Originally posted by BillD:
...AR brass? Doesn't this have to be punched out of the cylinder individually? Couldn't I use say 45 Super brass (since I'm going to buy new brass for this anyway) and still be able to use moon clips? With the size and shape of this bullet, I believe I would be pretty safe in not getting this into one of my 1911's. I'm pretty good about keeping loads segregated. Or is there another reason to use AR brass that I'm not aware of?

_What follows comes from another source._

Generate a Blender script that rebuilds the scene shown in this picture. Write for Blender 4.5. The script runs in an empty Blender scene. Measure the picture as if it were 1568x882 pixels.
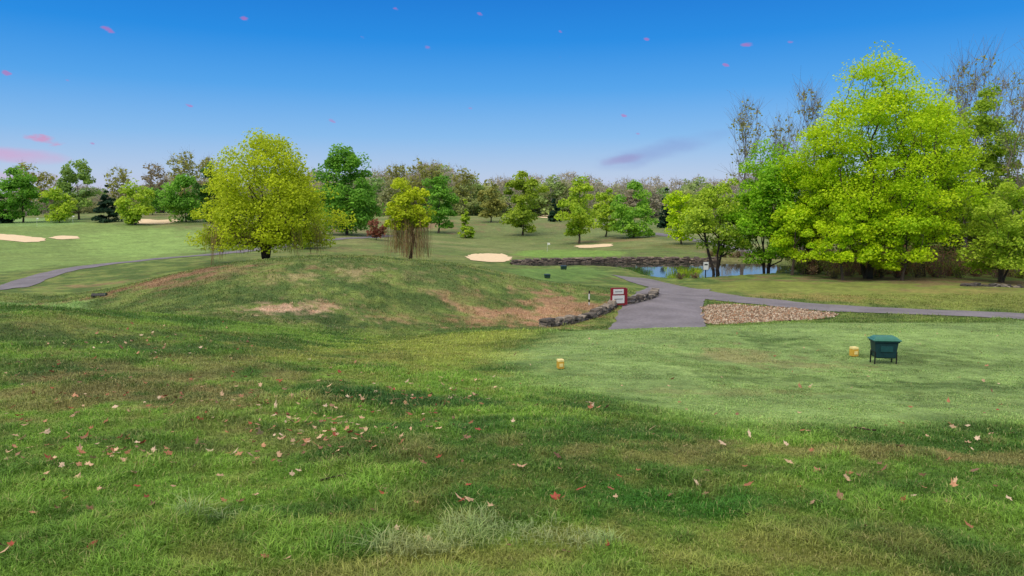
import bpy, math, numpy as np, time
from mathutils import Vector
T0=time.time()
rng=np.random.default_rng(7)
F=1132.0; PITCH=math.radians(6.35); CZ=1.6
cp,sp=math.cos(PITCH),math.sin(PITCH)
sc=bpy.context.scene
def s2l(c):
    c=np.asarray(c,float)/255.
    return np.where(c<=.04045,c/12.92,((c+.055)/1.055)**2.4)
def ray(u,v):
    a=(u-784)/F; b=(441-v)/F
    return np.array([a,cp+b*sp,-sp+b*cp])
def at(u,v,d):
    r=ray(u,v); r=r*(d/r[1]); return np.array([r[0],r[1],CZ+r[2]])
# ---------------- noise
def _h(ix,iy,s):
    n=(ix.astype(np.int64)*374761393+iy.astype(np.int64)*668265263+s*1442695041)&0x7fffffff
    n=((n^(n>>13))*1274126177)&0x7fffffff
    n=n^(n>>16)
    return (n&0xffff)/65535.0
def vn(x,y,s=0):
    ix=np.floor(x);iy=np.floor(y);fx=x-ix;fy=y-iy
    fx=fx*fx*(3-2*fx);fy=fy*fy*(3-2*fy)
    a=_h(ix,iy,s);b=_h(ix+1,iy,s);c=_h(ix,iy+1,s);d=_h(ix+1,iy+1,s)
    return (a*(1-fx)+b*fx)*(1-fy)+(c*(1-fx)+d*fx)*fy
def fbm(x,y,s=0,o=4):
    t=0;a=.5;n=0
    for i in range(o):
        t=t+a*vn(x*2**i+17.3*i,y*2**i-9.1*i,s+i);n+=a;a*=.5
    return t/n
def sst(a,b,x):
    t=np.clip((x-a)/(b-a),0,1);return t*t*(3-2*t)
# ---------------- terrain control
C=[(784,882,3.0),(0,882,3.1),(1568,882,3.1),(0,700,5.0),(784,700,5.2),(1568,700,5.4),
(0,600,7.8),(400,600,8.5),(784,600,9.2),(1200,600,9.6),(1568,600,9.6),
(0,530,11),(400,540,12),(784,547,13.5),(1200,552,13.3),(1568,552,13),
(0,470,16),(100,472,17),(170,478,18),(330,492,20),(480,505,22.5),(620,513,24),(710,512,22),(840,508,20.5),(1000,502,21),(1200,496,21.5),(1400,492,21.5),(1568,492,21),
(450,460,28),(450,431,31),(450,401,35),(380,405,35.5),(300,416,36),(200,445,34),(560,401,36),(640,405,37),(700,412,38),(780,423,40),(870,442,39),
(600,480,28),(700,495,28),(780,495,29),(850,500,29),(790,462,34),(200,467,30),(330,480,25),(100,468,33),
(0,464,36),(60,462,38),(20,442,46),(0,440,50),(150,430,52),(100,412,62),(300,397,66),
(385,404,60),(630,402,65),(500,392,75),(520,366,100),(620,388,82),(700,398,75),
(860,415,52),(860,425,48),(740,412,55),(940,440,42),(930,425,52),
(1700,497,32),(1568,487,33),(1430,481,34),(1300,476,35.5),(1200,468,37),(1120,458,40),(1060,448,44),(1015,439,48),(985,431,53),
(1010,500,29),(1010,480,32.5),(1100,482,32),(1250,484,33),
(790,398,79.5),(920,393,81),(1060,393,81),(840,388,92),(748,395,84),(908,377,105),(800,362,130),(800,342,160),(660,346,150),(660,336,170),
(950,350,150),(1050,366,110),(1150,386,90),(1000,336,190),(1200,402,75),(1200,432,50),(1330,427,55),(1450,430,52),(1568,440,48),(1568,465,38),(1568,405,80),(1700,440,48),
(0,400,75),(200,382,90),(0,372,95),(100,350,130),(250,340,150),(0,336,170),(150,327,200),(350,330,180),(500,342,150),(-300,400,75),(-300,470,36),(-300,480,14),
]
P=[at(*c) for c in C]
for u in (-500,0,400,784,1200,1568,2000):
    P.append(at(u,328,260)); P.append(at(u,316,600))
P.append(np.array([12,68,-4.0]));P.append(np.array([4,66,-4.1]));P.append(np.array([0,70,-4.2]))
for az in (1.3,-1.3,2.2,-2.2,3.14,-3.14):
    for r,z in ((3,.1),(20,-1.2),(100,-2.5),(400,-1),(900,0)):
        P.append(np.array([r*math.sin(az),r*math.cos(az),z]))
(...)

I REALLY appreciate all your guys help. Thanks again.

Hi, Bill -

The AR brass is nothing more than a 45 ACP case that has a rim. It'll eject just like a .38 or .44. The presence of the rim will preclude loading it by mistake into a 1911. I like AR brass a lot for plinking, but it's certainly not as fast for reloads as moon clips.

HTH,

Edited to add: Iowahunter beat me to it!
 
OK guys, the auto rim it is.
So, I've got to order powder, bullets and brass, cmon tax check.

I've got the handloader mag for the AR reloading section on the way. I'm sure it will be full of good info.

Thanks again everyone.

I'm all ears if anyone has more info on this loading.

So what I have now is Unique starting at 6.0 with a 260 gr cast Keith bullet. Easing up .1 at a time until I get to 900fps.

This would probably be too much for pins. I'll just load some hotter 200 gr LSWC's for those.
But it oughta punch through a hog!!
 
6.0 W231 with that bullet may a little warm. One reloader used 6.0 W231 with a 255gr and the primers flattened out. Totally.

May I suggest starting at 5.5 and working up? Check your primers and brass for over pressure. It is dangerous to start at the top and work down.

Good luck.
 
Someone offered a speedloader for the .45 Auto Rim case a short time ago. If you foresee the need to load in a hurry, it might be worth checkin out.